DOI: https://doi.org/10.5040/9781472553096.ch-002
URL: http://www.bloomsbury.com/uk/making-poetry-matter-...
Abstract
Drawing upon research into teachers’ reading habits, practices and identities, and data from a United Kingdom Literacy Association (UKLA) project which sought to widen teachers’ repertoires and practice with regard to reading for pleasure, this chapter explores the interplay between one teacher’s developing knowledge and enthusiasm for poetry, and the subtle shifts in her positions and practices as a teacher of poetry. In tune with US studies which show that ‘Reading Teachers; teachers who read and readers who teach’ (Commeyras, Bisplingoff and Olson, 2003) offer significant support to child readers, it focuses on a single ‘Poetry Teacher ‘– who both reads poetry for her own pleasure and who teaches poetry to young learners. In the project, this primary phase professional sought to document her own reading habits and practices as she read poetry, and also scrutinized the reading practices and positions enacted in her classroom.
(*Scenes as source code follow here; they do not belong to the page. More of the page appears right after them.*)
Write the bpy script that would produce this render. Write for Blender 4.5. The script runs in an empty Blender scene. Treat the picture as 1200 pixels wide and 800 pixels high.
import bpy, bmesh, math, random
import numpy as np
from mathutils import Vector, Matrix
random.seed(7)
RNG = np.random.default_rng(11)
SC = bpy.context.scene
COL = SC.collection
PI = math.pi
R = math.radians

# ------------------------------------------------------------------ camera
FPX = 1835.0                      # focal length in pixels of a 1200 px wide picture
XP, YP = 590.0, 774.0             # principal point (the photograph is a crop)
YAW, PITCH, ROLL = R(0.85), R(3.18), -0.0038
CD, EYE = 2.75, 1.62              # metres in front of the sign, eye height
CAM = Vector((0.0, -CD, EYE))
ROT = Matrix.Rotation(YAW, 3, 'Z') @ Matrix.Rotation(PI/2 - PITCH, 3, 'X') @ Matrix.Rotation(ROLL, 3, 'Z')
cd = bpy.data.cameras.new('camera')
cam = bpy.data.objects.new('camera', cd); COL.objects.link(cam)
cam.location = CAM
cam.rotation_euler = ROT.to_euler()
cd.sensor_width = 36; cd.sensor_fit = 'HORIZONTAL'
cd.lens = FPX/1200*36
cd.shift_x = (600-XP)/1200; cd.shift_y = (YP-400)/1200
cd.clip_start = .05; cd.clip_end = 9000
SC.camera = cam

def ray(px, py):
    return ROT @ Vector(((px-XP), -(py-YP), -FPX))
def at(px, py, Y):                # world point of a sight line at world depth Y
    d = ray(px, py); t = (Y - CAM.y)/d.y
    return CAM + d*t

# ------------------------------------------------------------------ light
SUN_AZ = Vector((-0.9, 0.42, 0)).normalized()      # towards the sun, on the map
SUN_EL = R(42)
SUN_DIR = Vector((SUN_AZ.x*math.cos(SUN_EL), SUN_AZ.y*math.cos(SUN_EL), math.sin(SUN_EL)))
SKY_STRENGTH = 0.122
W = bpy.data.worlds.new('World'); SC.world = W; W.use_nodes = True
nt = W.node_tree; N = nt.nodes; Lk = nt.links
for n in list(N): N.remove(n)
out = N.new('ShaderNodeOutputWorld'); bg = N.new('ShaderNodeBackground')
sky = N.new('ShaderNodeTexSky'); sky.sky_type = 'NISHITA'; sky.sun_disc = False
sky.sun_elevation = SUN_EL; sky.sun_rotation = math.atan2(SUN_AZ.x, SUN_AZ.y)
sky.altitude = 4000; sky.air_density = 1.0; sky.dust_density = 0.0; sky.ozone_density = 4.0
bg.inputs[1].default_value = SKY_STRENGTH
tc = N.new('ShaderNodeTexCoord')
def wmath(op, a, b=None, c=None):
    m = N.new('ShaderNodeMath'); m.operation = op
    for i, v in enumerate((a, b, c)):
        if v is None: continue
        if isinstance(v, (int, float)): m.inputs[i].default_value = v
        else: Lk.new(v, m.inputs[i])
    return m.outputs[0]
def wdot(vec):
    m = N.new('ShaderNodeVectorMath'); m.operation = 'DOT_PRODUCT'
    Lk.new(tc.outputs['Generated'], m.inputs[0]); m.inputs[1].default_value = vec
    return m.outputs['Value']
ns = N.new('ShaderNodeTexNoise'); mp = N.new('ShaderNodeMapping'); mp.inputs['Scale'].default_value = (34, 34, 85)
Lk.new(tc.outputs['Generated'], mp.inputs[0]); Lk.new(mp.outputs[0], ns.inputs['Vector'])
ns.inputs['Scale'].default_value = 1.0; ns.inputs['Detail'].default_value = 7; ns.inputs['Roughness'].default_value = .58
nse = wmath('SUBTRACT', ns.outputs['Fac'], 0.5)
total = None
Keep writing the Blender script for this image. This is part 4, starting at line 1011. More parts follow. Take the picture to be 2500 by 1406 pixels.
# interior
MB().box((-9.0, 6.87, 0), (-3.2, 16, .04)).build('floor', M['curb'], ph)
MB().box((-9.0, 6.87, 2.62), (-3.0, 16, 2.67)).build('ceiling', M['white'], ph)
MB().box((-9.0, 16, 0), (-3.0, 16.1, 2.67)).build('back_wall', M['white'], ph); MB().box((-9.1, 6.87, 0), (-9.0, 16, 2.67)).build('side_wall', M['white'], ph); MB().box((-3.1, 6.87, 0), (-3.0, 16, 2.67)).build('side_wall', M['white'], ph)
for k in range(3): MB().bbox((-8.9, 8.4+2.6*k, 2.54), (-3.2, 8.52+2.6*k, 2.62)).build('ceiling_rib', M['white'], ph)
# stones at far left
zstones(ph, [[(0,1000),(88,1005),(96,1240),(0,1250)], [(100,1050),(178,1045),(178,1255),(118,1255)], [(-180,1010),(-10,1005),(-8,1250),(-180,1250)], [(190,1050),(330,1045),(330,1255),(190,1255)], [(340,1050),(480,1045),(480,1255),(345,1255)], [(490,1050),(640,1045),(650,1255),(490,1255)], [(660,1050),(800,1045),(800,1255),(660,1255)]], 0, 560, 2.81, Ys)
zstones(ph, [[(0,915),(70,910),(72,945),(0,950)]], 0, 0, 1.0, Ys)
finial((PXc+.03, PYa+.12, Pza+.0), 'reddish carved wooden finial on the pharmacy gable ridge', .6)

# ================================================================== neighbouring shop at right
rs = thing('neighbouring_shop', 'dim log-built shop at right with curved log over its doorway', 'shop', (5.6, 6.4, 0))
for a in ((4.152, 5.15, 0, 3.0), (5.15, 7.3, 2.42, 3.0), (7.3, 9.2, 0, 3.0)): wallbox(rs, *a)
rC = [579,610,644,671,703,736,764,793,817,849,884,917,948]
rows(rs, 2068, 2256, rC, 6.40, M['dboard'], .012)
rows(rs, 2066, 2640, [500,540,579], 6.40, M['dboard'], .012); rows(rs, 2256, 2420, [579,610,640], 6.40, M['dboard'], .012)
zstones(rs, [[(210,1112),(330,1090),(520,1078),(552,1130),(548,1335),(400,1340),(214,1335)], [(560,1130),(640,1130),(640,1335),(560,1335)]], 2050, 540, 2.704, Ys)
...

As a consequence she sought to widen these and came to share more explicitly her own enthusiasm and engagement as an adult reader of poetry with the children.
The chapter highlights the significance of considering the relationship between teachers’ positions and practices and those selected and enacted in the literacy classroom in relation to poetry. It reveals the advantages that can accrue when teachers recognise they are responsible for framing what counts as poetry in school and share a developing love of poetry with younger learners.